USD/CAD struggles to recover daily losses, remains in daily range above 1.25

  • Industrial Product Price Index in Canada rises 1.4% in November.
  • ADP announces 250K increase in private employment in the U.S.
  • DXY fails to take advantage of the upbeat employment data.

Following the initial reaction to the macroeconomic data releases from the United States and Canada, the USD/CAD pair continues to trade in its daily range. As of writing, the pair was at 1.2530, down around 10 pips, or 0.06%, on the day.

Today's data released by the ADP showed that private sector employment in the U.S. increased by 250K in December following November's 185K rise. This reading beat the market expectation of 190K and signaled toward a strong NFP reading on Friday. However, the US Dollar Index, which failed to break above the 92 mark despite a relatively hawkish FOMC statement on Wednesday, struggled to gain traction and was last seen 91.66, where it was losing 0.25% on the day.

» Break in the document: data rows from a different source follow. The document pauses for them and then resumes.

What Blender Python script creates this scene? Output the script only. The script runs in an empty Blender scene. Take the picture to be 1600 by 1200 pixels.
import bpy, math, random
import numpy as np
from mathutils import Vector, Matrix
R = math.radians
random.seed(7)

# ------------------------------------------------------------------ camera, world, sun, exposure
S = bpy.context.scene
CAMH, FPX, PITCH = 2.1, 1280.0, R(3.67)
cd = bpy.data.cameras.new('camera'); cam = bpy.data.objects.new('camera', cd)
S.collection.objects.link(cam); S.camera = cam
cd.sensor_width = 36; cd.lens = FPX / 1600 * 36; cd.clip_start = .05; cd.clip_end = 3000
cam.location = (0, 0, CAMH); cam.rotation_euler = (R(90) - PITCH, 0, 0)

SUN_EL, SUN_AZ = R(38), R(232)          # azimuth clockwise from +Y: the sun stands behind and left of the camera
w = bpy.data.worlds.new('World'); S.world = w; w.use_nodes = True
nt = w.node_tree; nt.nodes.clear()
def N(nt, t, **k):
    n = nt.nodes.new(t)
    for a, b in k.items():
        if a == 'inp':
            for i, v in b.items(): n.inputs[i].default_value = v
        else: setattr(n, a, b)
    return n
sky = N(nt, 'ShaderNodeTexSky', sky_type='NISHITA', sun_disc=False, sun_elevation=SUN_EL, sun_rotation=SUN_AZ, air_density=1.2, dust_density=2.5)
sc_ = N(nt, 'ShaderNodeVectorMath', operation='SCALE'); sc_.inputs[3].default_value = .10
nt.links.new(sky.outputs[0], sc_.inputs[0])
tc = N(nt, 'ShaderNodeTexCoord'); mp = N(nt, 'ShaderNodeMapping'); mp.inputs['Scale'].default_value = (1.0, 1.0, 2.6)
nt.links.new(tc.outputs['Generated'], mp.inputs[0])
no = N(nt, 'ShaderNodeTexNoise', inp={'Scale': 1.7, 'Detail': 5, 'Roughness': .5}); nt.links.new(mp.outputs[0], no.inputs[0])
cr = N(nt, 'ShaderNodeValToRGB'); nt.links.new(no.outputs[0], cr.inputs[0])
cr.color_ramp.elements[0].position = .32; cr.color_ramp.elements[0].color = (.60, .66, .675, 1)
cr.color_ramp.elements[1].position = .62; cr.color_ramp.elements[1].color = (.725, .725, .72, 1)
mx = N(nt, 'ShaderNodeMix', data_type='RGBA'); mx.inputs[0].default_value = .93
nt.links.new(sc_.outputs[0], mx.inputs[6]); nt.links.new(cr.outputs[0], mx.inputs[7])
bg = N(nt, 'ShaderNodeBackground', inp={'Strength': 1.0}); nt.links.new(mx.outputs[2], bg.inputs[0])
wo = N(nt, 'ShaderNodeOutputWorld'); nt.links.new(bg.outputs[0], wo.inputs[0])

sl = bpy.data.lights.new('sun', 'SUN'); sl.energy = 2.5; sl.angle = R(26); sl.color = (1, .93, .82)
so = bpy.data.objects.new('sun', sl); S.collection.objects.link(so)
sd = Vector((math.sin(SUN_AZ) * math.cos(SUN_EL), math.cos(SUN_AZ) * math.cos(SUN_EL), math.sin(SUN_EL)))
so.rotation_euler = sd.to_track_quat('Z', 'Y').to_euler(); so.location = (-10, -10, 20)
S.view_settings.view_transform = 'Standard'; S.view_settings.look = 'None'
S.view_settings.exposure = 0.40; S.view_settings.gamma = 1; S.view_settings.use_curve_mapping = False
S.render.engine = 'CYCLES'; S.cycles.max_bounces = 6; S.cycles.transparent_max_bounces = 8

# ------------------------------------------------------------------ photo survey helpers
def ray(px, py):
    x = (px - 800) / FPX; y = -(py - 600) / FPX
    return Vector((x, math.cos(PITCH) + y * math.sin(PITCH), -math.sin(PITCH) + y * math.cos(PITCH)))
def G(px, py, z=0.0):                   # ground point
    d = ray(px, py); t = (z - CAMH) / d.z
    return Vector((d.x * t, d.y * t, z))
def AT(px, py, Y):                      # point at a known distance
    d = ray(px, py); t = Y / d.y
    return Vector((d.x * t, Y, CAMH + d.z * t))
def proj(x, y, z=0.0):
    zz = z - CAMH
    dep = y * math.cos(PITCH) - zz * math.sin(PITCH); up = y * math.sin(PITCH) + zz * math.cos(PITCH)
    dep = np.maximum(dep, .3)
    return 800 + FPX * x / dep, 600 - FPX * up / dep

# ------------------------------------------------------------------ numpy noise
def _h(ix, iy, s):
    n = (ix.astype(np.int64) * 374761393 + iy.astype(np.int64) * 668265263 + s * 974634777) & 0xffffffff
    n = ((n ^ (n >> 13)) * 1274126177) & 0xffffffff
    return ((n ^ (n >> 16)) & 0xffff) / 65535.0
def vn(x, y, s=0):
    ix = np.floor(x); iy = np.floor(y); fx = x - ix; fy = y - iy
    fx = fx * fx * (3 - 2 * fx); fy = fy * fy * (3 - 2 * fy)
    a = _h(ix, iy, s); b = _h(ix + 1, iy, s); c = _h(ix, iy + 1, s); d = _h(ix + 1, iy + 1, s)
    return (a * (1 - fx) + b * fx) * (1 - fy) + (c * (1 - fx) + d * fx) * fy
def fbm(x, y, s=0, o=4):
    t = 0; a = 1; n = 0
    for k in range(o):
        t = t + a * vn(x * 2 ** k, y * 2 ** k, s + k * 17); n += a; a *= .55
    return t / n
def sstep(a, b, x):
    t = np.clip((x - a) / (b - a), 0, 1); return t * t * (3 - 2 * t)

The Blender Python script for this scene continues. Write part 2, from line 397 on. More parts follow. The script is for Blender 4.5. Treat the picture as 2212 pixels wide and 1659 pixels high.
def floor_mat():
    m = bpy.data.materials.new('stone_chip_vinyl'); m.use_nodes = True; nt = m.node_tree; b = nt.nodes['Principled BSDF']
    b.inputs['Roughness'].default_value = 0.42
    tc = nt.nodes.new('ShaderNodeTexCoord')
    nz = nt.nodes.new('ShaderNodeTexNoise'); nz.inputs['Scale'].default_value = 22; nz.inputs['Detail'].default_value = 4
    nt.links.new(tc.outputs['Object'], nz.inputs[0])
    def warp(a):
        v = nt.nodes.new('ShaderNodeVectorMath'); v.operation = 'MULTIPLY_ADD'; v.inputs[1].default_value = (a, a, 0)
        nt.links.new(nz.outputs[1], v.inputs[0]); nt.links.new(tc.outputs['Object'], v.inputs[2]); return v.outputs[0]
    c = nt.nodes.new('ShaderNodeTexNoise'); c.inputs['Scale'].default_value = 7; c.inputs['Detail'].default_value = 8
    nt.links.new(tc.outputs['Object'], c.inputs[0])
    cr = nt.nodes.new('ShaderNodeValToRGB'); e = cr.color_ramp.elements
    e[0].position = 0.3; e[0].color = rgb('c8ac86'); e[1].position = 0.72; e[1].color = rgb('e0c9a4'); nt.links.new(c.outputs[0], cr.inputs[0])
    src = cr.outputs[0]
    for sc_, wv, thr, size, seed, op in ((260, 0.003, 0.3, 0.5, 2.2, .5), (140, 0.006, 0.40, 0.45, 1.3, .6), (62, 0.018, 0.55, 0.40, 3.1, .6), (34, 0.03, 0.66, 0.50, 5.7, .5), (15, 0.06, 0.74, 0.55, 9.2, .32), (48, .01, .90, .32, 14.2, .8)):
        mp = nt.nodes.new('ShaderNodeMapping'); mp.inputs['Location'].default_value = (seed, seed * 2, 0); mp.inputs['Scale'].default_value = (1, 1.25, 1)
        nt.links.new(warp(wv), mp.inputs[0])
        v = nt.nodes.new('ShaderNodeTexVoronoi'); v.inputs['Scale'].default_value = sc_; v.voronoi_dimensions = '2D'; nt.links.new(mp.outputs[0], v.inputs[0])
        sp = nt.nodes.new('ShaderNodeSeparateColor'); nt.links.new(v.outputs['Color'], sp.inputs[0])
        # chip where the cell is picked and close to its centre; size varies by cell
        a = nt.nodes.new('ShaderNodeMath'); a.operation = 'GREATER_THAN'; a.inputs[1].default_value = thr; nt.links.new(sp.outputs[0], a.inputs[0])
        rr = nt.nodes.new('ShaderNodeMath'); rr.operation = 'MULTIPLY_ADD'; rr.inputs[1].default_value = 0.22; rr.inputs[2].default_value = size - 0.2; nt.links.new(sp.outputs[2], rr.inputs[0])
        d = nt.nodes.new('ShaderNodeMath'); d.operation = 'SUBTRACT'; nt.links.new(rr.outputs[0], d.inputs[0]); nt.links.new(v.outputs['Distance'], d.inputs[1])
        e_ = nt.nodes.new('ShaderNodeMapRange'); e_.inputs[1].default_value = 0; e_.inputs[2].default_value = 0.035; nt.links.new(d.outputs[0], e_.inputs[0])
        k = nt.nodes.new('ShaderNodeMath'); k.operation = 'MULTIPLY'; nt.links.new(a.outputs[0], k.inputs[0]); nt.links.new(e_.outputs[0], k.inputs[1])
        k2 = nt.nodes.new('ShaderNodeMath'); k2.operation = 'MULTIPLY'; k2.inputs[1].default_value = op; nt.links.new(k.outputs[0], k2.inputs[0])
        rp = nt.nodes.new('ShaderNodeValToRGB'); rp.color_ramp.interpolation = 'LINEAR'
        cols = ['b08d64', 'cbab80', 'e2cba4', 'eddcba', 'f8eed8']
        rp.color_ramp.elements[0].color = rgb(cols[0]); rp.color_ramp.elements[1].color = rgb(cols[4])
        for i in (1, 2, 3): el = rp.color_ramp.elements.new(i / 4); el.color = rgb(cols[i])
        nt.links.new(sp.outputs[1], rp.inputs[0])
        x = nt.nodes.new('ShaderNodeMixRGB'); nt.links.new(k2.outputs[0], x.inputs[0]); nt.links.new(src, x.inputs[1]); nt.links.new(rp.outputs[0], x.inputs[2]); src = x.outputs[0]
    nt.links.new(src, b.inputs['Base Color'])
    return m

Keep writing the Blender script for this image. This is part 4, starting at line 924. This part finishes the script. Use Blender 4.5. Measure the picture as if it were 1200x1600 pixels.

On the other hand, Canadian data revealed that the Raw Material Price Index rose 5.5% on a monthly basis in November and the Industrial Product Price Index increased 1.4%, primarily due to higher prices for energy and petroleum products. Both readings surpassed the market estimates and helped the loonie stay steady against the greenback.

Later in the session, Markit is going to announce the PMI data for the service sector in the United States. However, ahead of tomorrow's critical employment report, the market reaction could stay limited.

Technical levels to consider

The pair could encounter the first technical support at 1.2500 (psychological level/Dec. 3 low) ahead of 1.2450 (Oct. 19 low) and 1.2410 (Sep. 29 low). On the upside, resistances align at 1.2620 (100-DMA), 1.2700 (psychological level) and 1.2745 (50-DMA).